Abstracts

Robust entanglement renormalization on a noisy quantum computer

Presenting Author: Isaac Kim, Stanford University
Contributing Author(s): Brian Swingle

A method to study strongly interacting quantum many-body systems at and away from criticality is proposed. The method is based on a MERA-like tensor network that can be efficiently and reliably contracted on a noisy quantum computer using a number of qubits that is much smaller than the system size. We prove that the outcome of the contraction is stable to noise and that the estimated energy upper bounds the ground state energy. The stability, which we numerically substantiate, follows from the positivity of operator scaling dimensions under renormalization group flow. The variational upper bound follows from a particular assignment of physical qubits to different locations of the tensor network plus the assumption that the noise model is local.
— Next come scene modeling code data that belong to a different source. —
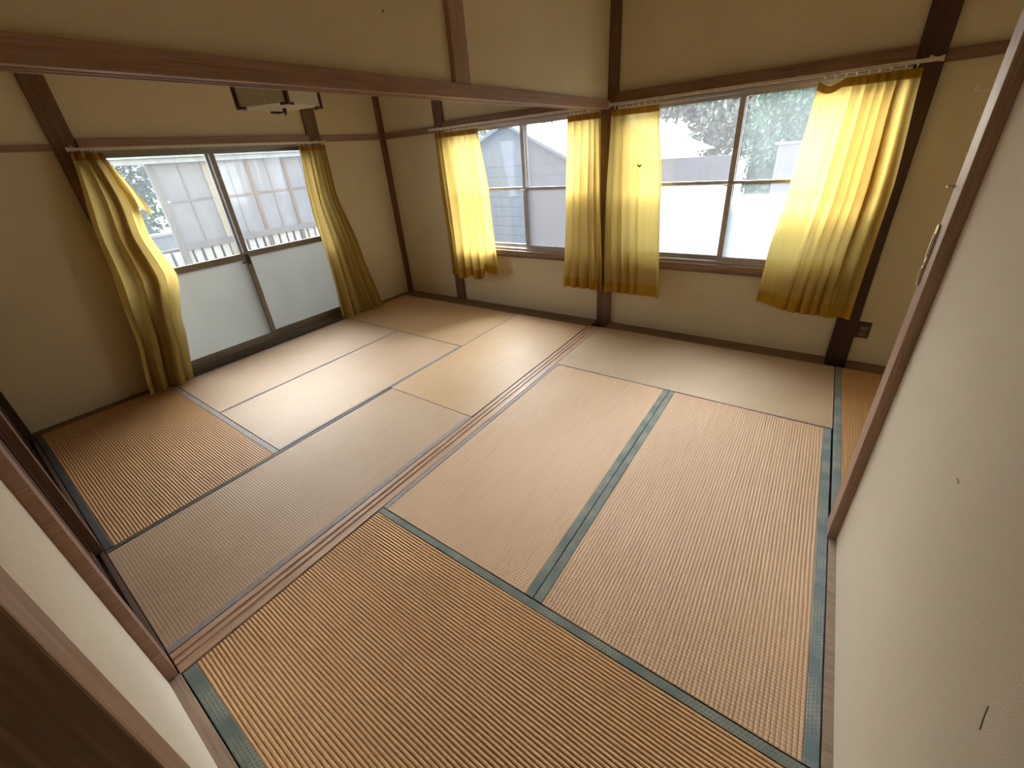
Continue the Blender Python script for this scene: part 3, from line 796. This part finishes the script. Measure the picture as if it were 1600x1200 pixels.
def house(name, x0, x1, y0, y1, zw, xa, za, label, wmat, gmat, rmat):
    r = empty(name, (0, 0, 0), label, 'building')
    n = 9; bs = []
    for k in range(n):
        z0 = -.42 + (zw + .42) * k / n; z1 = -.42 + (zw + .42) * (k + 1) / n
        bs.append(((x0, y0 + .006 * (k % 2) * 0 - .0, z0), (x1, y1, z1 - .012)))
    boxes('wall', [((x0 + .015, y0 + .015, -.42), (x1 - .015, y1 - .015, zw))], wmat, r)
    for p, q in bs: boxes('siding_board', [((p[0], p[1], p[2]), (q[0], p[1] + .014, q[2]))], wmat, r)
    prism('gable', x0, x1, y0, y1, zw, xa, za, gmat, r)
    slab('roof_slope', (x0 - .18, zw - .18 * (za - zw) / (xa - x0)), (xa, za), y0 - .15, y1 + .15, .05, rmat, r)
    slab('roof_slope', (xa, za), (x1 + .18, zw - .18 * (za - zw) / (x1 - xa)), y0 - .15, y1 + .15, .05, rmat, r)
    return r
house('neighbour_house', -5.6, -2.30, 4.0, 7.5, 1.33, -3.75, 2.05, 'grey gabled house seen through the narrower back window', 'grey_wall', 'grey_wall', 'grey_roof')
house('garden_shed', -1.85, .05, 4.25, 6.5, .86, -1.3, .92, 'low mauve-grey shed behind the wide back window', 'grey_wall', 'grey_wall', 'grey_wall')
# white canopy roof: a sloping white sheet above the shed
r = empty('white_canopy', (0, 0, 0), 'white wedge-shaped canopy roof over the low shed', 'canopy')
bm = bmesh.new()
f = [(-1.9, 2.08), (-.25, 1.37), (-1.9, 1.28)]
v0 = [bm.verts.new((x, 3.9, z)) for x, z in f]; v1 = [bm.verts.new((x, 5.6, z)) for x, z in f]
bm.faces.new(v0); bm.faces.new(list(reversed(v1)))
for i in range(3): bm.faces.new((v0[i], v1[i], v1[(i + 1) % 3], v0[(i + 1) % 3]))
bmesh.ops.recalc_face_normals(bm, faces=bm.faces); link('roof_sheet', mesh(bm, 'roof_sheet'), 'pale_roof', r)
boxes('back_panel', [((-1.9, 3.98, -.42), (.34, 4.03, 1.29))], 'grey_wall', r)

def foliage(name, blobs, n, size, mat, parent, seed):
    rnd = random.Random(seed); bm = bmesh.new()
    tot = sum(b[3] * b[4] for b in blobs)
    for (x, y, z, rx, rz, ry) in blobs:
        k = int(n * rx * rz / tot)
        for _ in range(k):
            while True:
                q = Vector((rnd.uniform(-1, 1), rnd.uniform(-1, 1), rnd.uniform(-1, 1)))
                if .45 < q.length < 1: break
            c = Vector((x + q.x * rx, y + q.y * ry, z + q.z * rz))
            a = Vector((rnd.gauss(0, 1), rnd.gauss(0, 1), rnd.gauss(0, .6))).normalized(); b = a.orthogonal().normalized()
            b = Matrix.Rotation(rnd.uniform(0, 6.28), 3, a) @ b
            s = size * rnd.uniform(.6, 1.3)
            v = [bm.verts.new(c + t) for t in (b * s, a.cross(b) * s * .45, -b * s, -a.cross(b) * s * .45)]
            bm.faces.new(v)
    return link(name, mesh(bm, name), mat, parent)

def boxleaf(name, x0, x1, y0, y1, z0, z1, n, size, mat, parent, seed):
    rnd = random.Random(seed); bm = bmesh.new()
    for _ in range(n):
        x = rnd.uniform(x0, x1); z = rnd.uniform(z0, z1)
        y = y0 + (.10 * math.sin(x * 5) + .08 * math.sin(z * 7 + x * 3)) + abs(rnd.gauss(0, .09))
        if rnd.random() < .2: z = z1 + rnd.gauss(0, .05); y = rnd.uniform(y0, y1)
        c = Vector((x, y, z))
        a = Vector((rnd.gauss(0, 1), rnd.gauss(0, 1) - .8, rnd.gauss(0, 1))).normalized(); b = Matrix.Rotation(rnd.uniform(0, 6.28), 3, a) @ a.orthogonal().normalized()
        s = size * rnd.uniform(.6, 1.4)
        v = [bm.verts.new(c + t) for t in (b * s, a.cross(b) * s * .5, -b * s, -a.cross(b) * s * .5)]
        bm.faces.new(v)
    return link(name, mesh(bm, name), mat, parent)

h = empty('tall_hedge', (0, 0, 0), 'tall dense green hedge behind the right half of the wide window', 'hedge')
o = boxleaf('foliage', .42, 4.2, 4.5, 5.3, -.4, 3.3, 30000, .040, 'leaf', h, 5); o['kind'] = 'stuff'
MT['leaf_dark'] = plain('hedge_inner', (.035, .06, .035), .9, 0, 6, .5)
boxes('branches', [((.46, 4.66, -.42), (4.15, 5.25, 3.22))], 'leaf_dark', h, .05)
# mauve panel leaning in front of the hedge
r = empty('garden_screen', (0, 0, 0), 'mauve garden panel with a pale top rail before the hedge', 'panel')
boxes('board', [((.90, 3.96, -.42), (1.75, 4.0, 1.385))], 'mauve', r, .004)
boxes('top_rail', [((.86, 3.93, 1.385), (1.80, 4.03, 1.41))], 'ext_white', r, .004)
# trees
def tree(x, y, zc, r, label, n, seed):
    t = empty('garden_tree', (0, 0, 0), label, 'tree', 'trees behind the neighbouring buildings')
    bm = bmesh.new(); tube(bm, [(x, y, -.42), (x + .05, y, .6), (x - .04, y, zc)], .09, 10)
    link('trunk', mesh(bm, 'trunk'), 'bark', t)
    rnd = random.Random(seed)
    bl = [(x + rnd.uniform(-.7, .7) * r, y + rnd.uniform(-.5, .5) * r, zc + rnd.uniform(-.5, .6) * r, .55 * r, .5 * r, .5 * r) for _ in range(7)]
    o = foliage('foliage', bl, n, .07, 'leaf2', t, seed); o['kind'] = 'stuff'
tree(-.7, 7.4, 2.4, 1.7, 'pale leafy tree above the low shed', 16000, 11)
tree(-6.3, 8.6, 2.4, 1.5, 'tree left of the grey gabled house roof', 5200, 12)

# veranda of the house across the side yard
def veranda():
    X = -4.80
    r = empty('neighbour_veranda', (0, 0, 0), 'old glazed wooden veranda seen through the sliding glass door', 'building')
    boxes('back_wall', [((-5.9, -1.3, -.42), (-5.84, 3.0, 2.3))], 'ext_pane', r)
    boxes('eave', [((X - .10, -2.1, 1.745), (X + .12, 3.0, 1.80)), ((X - .5, -2.1, 1.80), (X + .16, 3.0, 1.95))], 'ext_header', r, .005)
    for y, w, m in ((-1.70, .07, 'ext_grey'), (-1.135, .07, 'ext_cream'), (-.63, .042, 'ext_brown'), (-.13, .042, 'ext_brown'), (.40, .042, 'ext_brown'), (.93, .07, 'ext_grey'), (1.5, .042, 'ext_brown'), (2.1, .042, 'ext_brown')):
        boxes('mullion', [((X - .03, y - w / 2, .60), (X + .03, y + w / 2, 1.745))], m, r, .003)
    boxes('transom', [((X - .02, -1.10, 1.318), (X + .02, 2.9, 1.345))], 'ext_brown', r, .002)
    boxes('transom', [((X - .02, -1.67, 1.322), (X + .02, -1.17, 1.336))], 'ext_grey', r, .002)
    ys = [-1.665, -1.17, -1.10, -.651, -.609, -.151, -.109, .379, .421, .895, .965, 1.479, 1.521, 2.079, 2.121, 2.9]
    for a, b in zip(ys[::2], ys[1::2]):
        for z0, z1 in ((.85, 1.320), (1.343, 1.745)):
            boxes('obscured_pane', [((X - .006, a, z0), (X + .006, b, z1))], 'ext_pane', r)
            boxes('glazing_bar', [((X + .006, (a + b) / 2 - .007, z0), (X + .016, (a + b) / 2 + .007, z1))], 'ext_grey', r)
    boxes('lower_rail', [((X - .03, -1.665, .77), (X + .035, 2.9, .85))], 'ext_grey', r, .003)
    y = -1.93
    while y < 2.8:
        boxes('slat', [((X - .012, y, -.42), (X + .008, y + .082 + random.uniform(-.006, .006), .768))], 'ext_white', r, .001)
        y += .112
    boxes('skirt_board', [((X - .10, -1.95, -.42), (X - .07, 2.9, .80))], 'ext_grey', r)
    w = empty('garden_wall', (0, 0, 0), 'low pale blue garden wall left of the neighbouring veranda', 'wall')
    boxes('wall_body', [((-6.2, -3.4, -.42), (-6.1, -1.2, .86))], 'ext_header', w, .01)
    boxes('coping', [((-6.23, -3.42, .86), (-6.07, -1.18, .90))], 'ext_white', w, .006)
veranda()
sh = empty('garden_shrub', (0, 0, 0), 'green shrub beside the veranda, behind the torn curtain edge', 'shrub')
bm = bmesh.new(); tube(bm, [(-6.9, -1.5, -.42), (-6.85, -1.45, .5), (-6.9, -1.4, 1.2)], .04, 8); link('trunk', mesh(bm, 'trunk'), 'bark', sh)
o = foliage('foliage', [(-6.85, -1.5, 1.2, .4, .4, .45), (-6.9, -1.95, 1.5, .4, .45, .5), (-6.9, -1.35, 1.65, .35, .35, .4)], 3000, .05, 'leaf', sh, 9); o['kind'] = 'stuff'
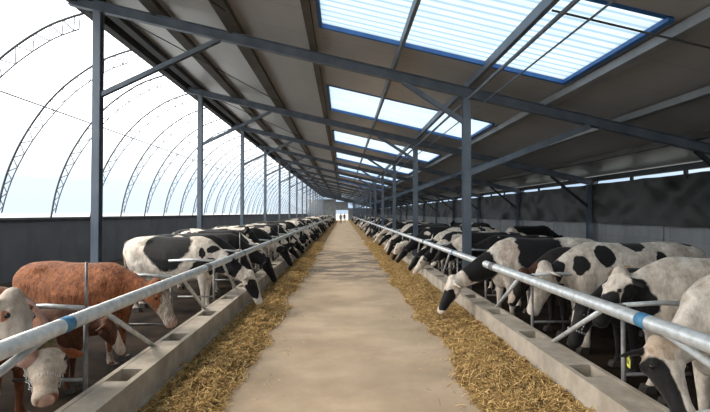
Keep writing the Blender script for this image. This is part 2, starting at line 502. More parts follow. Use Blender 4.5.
def rail(x, z, lab):
    r = empty('feed_rail', (x, 0, z))
    m = MB(); m.tube([(0, .6, 0), (0, 108, 0)], .058, 16); m.build('pipe', M['galv'], r)
    for y in (3.47, 9.5):
        m = MB(); m.tube([(0, y-.055, 0), (0, y+.055, 0)], .0605, 16); m.build('blue_band', M['blue_tape'], r)
    cs = None
    for y in range(7, 104, 6):
        if cs is None:
            m = MB(); m.tube([(0, -.09, 0), (0, .09, 0)], .064, 14); cs = m.mesh('coupling_sleeve', M['galv_dirty'])
        mkobj('coupling_sleeve', cs, r, (0, y, 0))
    tag(r, lab, 'rail')
RL, RR, RZ = -2.10, 2.36, 1.00
rail(RL, 1.005, 'thick galvanised rail above the curb on the arched side')
rail(RR, 1.005, 'thick galvanised rail above the curb on the curtain side')

def barrier(x, s, px, top=.96):
    """support post with two divider arms and the slanting strut; s: +1 pens lie towards +x"""
    r = empty('barrier_post', (0,0,0))
    m = MB(); m.tube([(px, 0, 0), (px, 0, top)], .02, 8); m.build('upright', M['galv_dirty'], r)
    m = MB(); m.tube([(px, 0, 1.02), (px+s*.35, 0, 1.04), (px+s*.78, 0, 1.02)], .022, 8); m.build('upper_arm', M['galv'], r)
    m = MB(); m.tube([(px, 0, .40), (px+s*.62, 0, .40)], .016, 6); m.build('lower_arm', M['galv_dirty'], r)
    m = MB(); m.tube([(x, .02, .985), (px-s*.06, 1.22, HC)], .024, 8); m.build('slanting_strut', M['galv'], r)
    m = MB(); m.box((min(x,px)-.01, -.03, .97), (max(x,px)+.01, .03, 1.03)); m.build('bracket', M['galv_dirty'], r)
    return r
for side, (x, s, px, sn) in enumerate(((RL, -1, -2.24, 'arched'), (RR, 1, 2.52, 'curtain'))):
    proto = barrier(x, s, px); tallm = None
    for k in range(-1, 50):
        y = 4.0 + 1.95*k
        o = proto if k == -1 else dup(proto, (0, y, 0))
        o.location = (0, y, 0)
        if side == 0 and k >= 0 and k % 3 == 0:
            if tallm is None: m = MB(); m.tube([(px, 0, .96), (px, 0, 1.42)], .012, 8); tallm = m.mesh('upright_extension', M['galv_dirty'])
            mkobj('upright_extension', tallm, o)
        lab = ('galvanised barrier post with slanting strut on the %s side, %s from the camera' % (sn, ords[k+1])) if k < 7 else 'small distant barrier post on the %s side, past the eighth' % sn
        tag(o, lab, 'barrier post', 'barrier posts on the %s side' % sn)
# near sloping braces dropping towards the camera
for x, s, sn in ((RL, -1, 'arched'), (RR, 1, 'curtain')):
    m = MB(); m.tube([(x, 3.25, .97), (x+s*.02, 1.7, .62)], .028, 8)
    tag(m.build('brace_pipe', M['galv']), 'short sloping pipe dropping from the rail on the %s side, next to the camera' % sn, 'pipe')

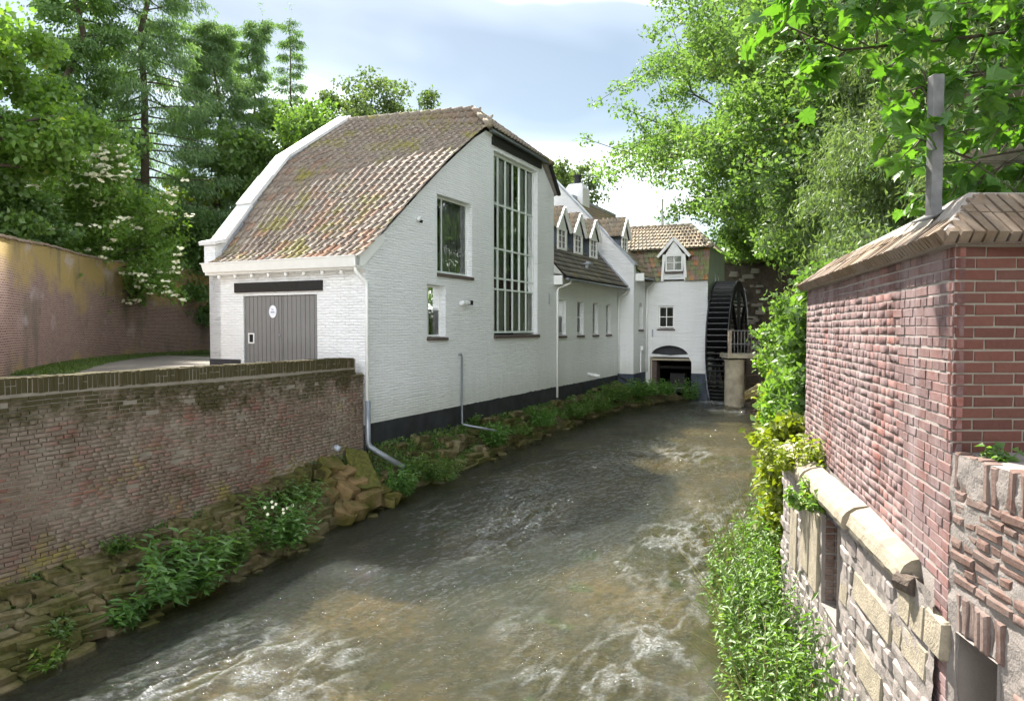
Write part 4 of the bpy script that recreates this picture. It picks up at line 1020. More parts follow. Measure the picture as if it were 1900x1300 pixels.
# neat front face (towards the camera)
q = MB(); q.add([KI @ Vector(p) for p in [(2.386, 3.832, 3.1), (6, 3.832, 3.1), (6, 3.832, 4.27), (2.386, 3.832, 4.27)]], [(0,1,2,3)]); q.build('wall_core', M['mortar_left'], tw)
pc = Pieces('brick', tw, KM, SV + HV, M['brick_neat'], 60)
row = 0; z = 4.242 - .0622
while z > 3.1:
    x = .003; k = 0
    while x < 1.5:
        if row % 2 == 0: Lb = .155 if k == 0 and row % 4 == 0 else .208
        else: Lb = .099 if k % 2 == 0 else .208
        vi = 24+RR.randrange(14) if Lb < .12 else RR.randrange(24)
        mtx = KI @ Tm(2.386 + x + Lb, 3.83, z, math.pi) @ Matrix.Diagonal((Lb/(.099 if Lb < .12 else .208), 1, 1, 1))
        pc.add(vi, mtx); x += Lb + .0122; k += 1
    z -= .0622; row += 1
pc.emit()
# rough old masonry below, running towards the viewer
ra = math.atan2(.997, .076); RM = Matrix.Translation(K) @ Matrix.Rotation(ra, 4, 'Z'); RMI = KI @ RM
fnr = lambda a, b, d: tuple(RMI @ Vector((a, -d, b)))
def rough_core(mb, fn, a0, a1, b0, b1, step, amp, holes, seed, depth=.3):
    na, nb_ = int((a1-a0)/step)+1, int((b1-b0)/step)+1; A = np.linspace(a0, a1, na); B = np.linspace(b0, b1, nb_)
    AA, BB = np.meshgrid(A, B, indexing='ij'); D = (fbm(AA*9+31, BB*13+7, seed, 4)-.5)*2*amp
    inh = lambda a, b: any(h[0] < a < h[1] and h[2] < b < h[3] for h in holes)
    vs = [fn(AA[i, k], BB[i, k], D[i, k]) for i in range(na) for k in range(nb_)]
    fs = [(i*nb_+k, (i+1)*nb_+k, (i+1)*nb_+k+1, i*nb_+k+1) for i in range(na-1) for k in range(nb_-1) if not inh((A[i]+A[i+1])/2, (B[k]+B[k+1])/2)]
    mb.add(vs, fs)
    for h in holes:
        pl = rect(*h); mb.add([fn(a, b, -amp) for a, b in pl] + [fn(a, b, depth) for a, b in pl], [(i, (i+1) % 4, 4+(i+1) % 4, 4+i) for i in range(4)])
    return mb
q = rough_core(MB(), fnr, -2.4, 0, .3, 3.12, .028, .014, [(-.47, -.10, .34, 2.18)], 91, .35)
q.add([KI @ (RM @ Vector((0, 0, 3.12))), KI @ (RM @ Vector((-2.4, 0, 3.12))), KI @ Vector((6, 1.4, 3.12)), KI @ Vector((6, 3.83, 3.12))], [(0,1,2,3)])
q.build('old_masonry', M['mortar_rubble'], tw)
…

We postulate a scaling law for how well the tensor network can approximate ground states of lattice regulated conformal field theories in d spatial dimensions and provide evidence for the postulate. Under this postulate, a \(O(log^d(1/\delta))\)-qubit quantum computer can prepare a valid quantum-mechanical state with energy density \(\delta\) above the ground state. In the presence of noise, \(\delta=O(\epsilon log^{d+1}(1/\epsilon))\) can be achieved, where \(ϵ\) is the noise strength.